The Mills

The History of the Saw Mill

Theodore Farnum Elliot designed and built the Sawmill in 1829. An earlier sawmill, built in the 1770s, occupied the same location; the 1829 Sawmill replaced the older mill. The “new” mill utilized scribe-rule mortise-and-tenon construction, and the frame incorporates hand-hewn as well as up-and-down sawn timbers. The original up-and-down saw was replaced in the 1870s with a more efficient water-driven circular saw. In 1891 the present circular saw, featuring a 36-foot-long carriage and built by the Lane Company in Montpelier, Vermont, was shipped by rail to Pittsfield, N.H., then transported by wagon to Sanborn Mills Farm. Logs to be sawn into lumber are floated in the mill pond and pulled up into the Sawmill by chain. Water flow connected to gearing below the Sawmill dam establishes the speed of the saw; at maximum speed, the 54-inch, 50-tooth saw blade turns 650 times per minute. The speed of the carriage is controlled by a lever in the saw husk — the sawyer must not feed the carriage too fast or the saw will jam in the log and ruin the mechanism. This building and its dam required a complete restoration in the 1990s. The saw deck and roof were moved in one piece so that the foundation could be completely rebuilt and the gearing floor and ceiling could be replaced by new timbers. The dam was improved with a concrete core that was then faced with dry-laid stone; this work was completed in February 2002. Restored following a 10-year-long labor of love, the up-and-down saw once again cut logs into lumber beginning in August 2021. The Sawmill at Sanborn Mills Farm is, we believe, now the only water-powered sawmill in the United States with both an operational circular saw and operational up-and-down saw.

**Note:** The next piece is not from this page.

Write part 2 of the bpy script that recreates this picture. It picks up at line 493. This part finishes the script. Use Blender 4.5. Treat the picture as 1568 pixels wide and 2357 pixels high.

The History of the Grist Mill

The grist mill was constructed in 1830 by Theodore Farnum Elliot, after the completion of the saw mill in 1829. There is documented evidence that there was a saw mill and dam on this site dating from the late eighteenth century. Constructed out of up-and-down sawn timbers and measuring 30 by 53 feet, the mill has four levels including the tub wheel floor, the bolter floor, the grind stone floor, and the cleaner floor. The granite field stone foundation is laid in the brook next to the spillway on the upper dam. At one time there was a long storage shed attached to the mill, which partially obstructed the door to the grind stone floor. A gate house still covers the penstock with a gable roof on the dam. The mill has a pair of granite stones for grinding corn and a set of French Buhr stones for grinding wheat. Originally the mill’s hurst frame held three sets of stones in a row with separate drives for each set. A bypass wooden flume provides water to the saw mill pond on the tub wheel floor through a 32 inch pipe run through the dam next to the pipe that feeds the tub wheels for the grind stones.